Attempting an interpretation of Coleridge's Christabel



            Sir Walter Raleigh said that ‘romance’ throws over us the ‘magic of distance’. Ordinary events and experiences, if seen through the glamour of distance of time or circumstances, assume a charm which is defined as romantic. This is exactly what Coleridge has done in ‘Christabel’. Though we can not exactly place the events of the poem in any particular century, yet we are not far wrong in associating them with that vaguely defined extent of period known as the middle ages, while planning a new volume of poems (Lyrical Ballad 1798) to be jointly written by Wordsworth and Coleridge, Coleridge undertook to deal with the supernatural. As he himself tells us in “Biographia Literaria” (1817): “It was agreed that my endeavours should be directed to persons and characters supernatural or at least romantic, yet so as to transfer from our inward nature a human interest and a semblance of truth sufficient to procure for this shadow of imagination that willing suspension of disbelief for the moment which constitutes poetic faith”. The middle Ages provided Coleridge with themes, setting and atmosphere to which he wished to accomplish.

               "Christabel , a lengthy poem by Samuel Taylor Coleridge, was planned to be written in five parts, but only two parts were completed in 1800. It is a graceful recreation of the medieval world of fantasy, magic and marvel. Here Coleridge does not attach to the supernatural to anything concrete and definite rather by hinting invites the supernatural with the air of suggestion and indefiniteness which not only strikes the readers for its failure, but also it suggests eeriness of a remote horror. Above all, the trick of carry on narrative through questions and answer is very much apt to this purpose.

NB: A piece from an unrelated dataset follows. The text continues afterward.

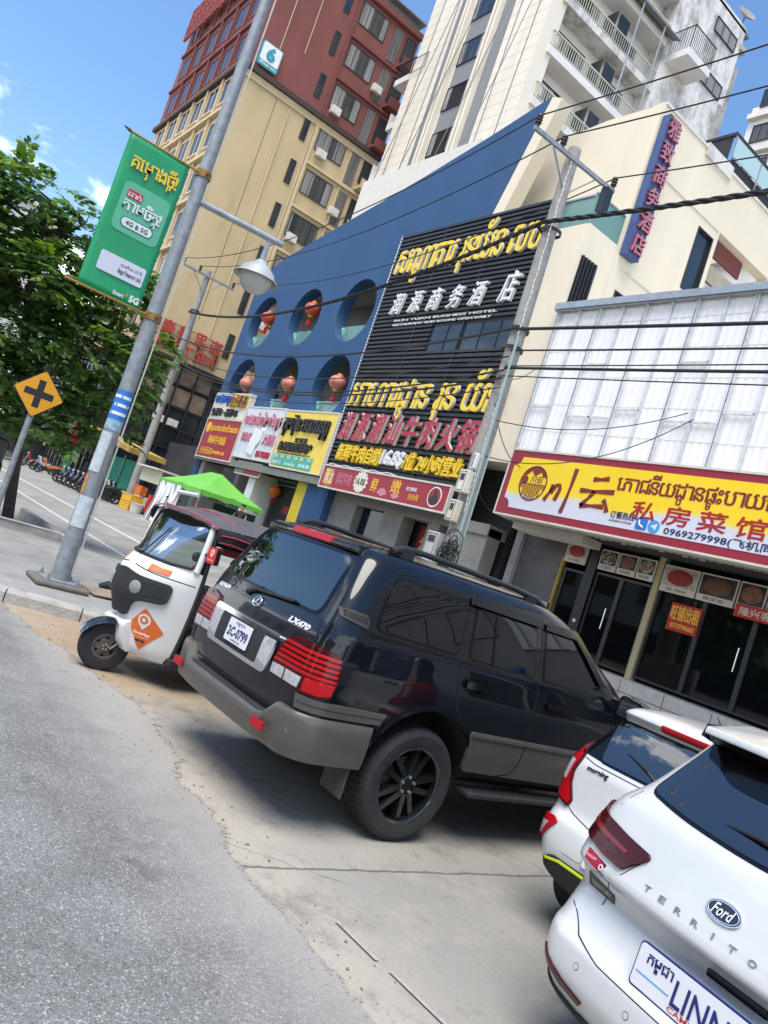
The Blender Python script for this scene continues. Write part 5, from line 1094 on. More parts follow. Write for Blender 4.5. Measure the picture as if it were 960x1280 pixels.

                A proper supernatural atmosphere is created from the very beginning of the poem. The poem opens at midnight, the time when charms and enchantments are undertaken and ghosts appears and walk about. This midnight hour is accompanied with the mysterious activities of owls, cock and mastiff bitch. They seem to scent the figure of a visitant from the other world. Again it is the time when the spirit of the dead-wife of Baron to visit the castle to guard her daughter from evil spirit.
                “Tis the middle of night by the castle clock,
                And the owls have awakened the crowing cock
                Tu - Whit! Tu - Whoo!”
Thus by the process of slow and attentive elaboration poet makes us psychologically prepared for the appearance of Geraldine.


                In ‘Christabel’ Coleridge’s finer imagination catches the medieval atmosphere of faith, beliefs, superstitions and mystery. A medieval lady went to a forest at midnight to prey for the welfare of her betrothed knight, whom she had dreamed in the yester-night. In the middle Ages people would have the protection of Jesus and Mary and cross themselves when they were face to face with danger. Christabel as we have seen have done everything according to the medieval chivalry to rescue ladies in distress and then to send them to their parents under the care of armed guards. We hear Christabel to assume Geraldine to send her safe and bring to her father’s hall. In the middle ages it was the custom to hang swords, shield and trophies on the walls of the hall.

                The poem also makes reference to the darkness of the medieval period – its witchcraft and ruffians. In the middle ages witches were pernicious beings. They caused their victims to waste and wither away by the power of their diabolical spell. Geraldine exercises such a power under the spell of Christabel’s dead mother in order to keep it off.

                The exercising power and the physical description of Christabel is essentially medieval. The lady is exceedingly beautiful. Her white neck, blue veined unsandal’d feet, her silken robe, her dazzling jewels on her hair makes it clear that she belongs to not the world. Christabel is seized with a fear. Above all, the naked breast of Geraldine suggests something ominous;
                “Behold! Her bossom and half her side-
                A sight to dream of, not to tell!”


                Thus Coleridge in ‘Christabel’ has recreated the very atmosphere and spirit of the Middle Ages with the help of romantic imagination. So the supernatural atmosphere becomes more vivid with the medievalism. The spirit of romance on which the supernaturalism thrives can be best evoked by taking the imagination to the dim, distant part. In Christabel he takes us to the old medieval days and let us see their castle with its moat, gate, tower – clock and bitch, and breathe their religious and superstitious air.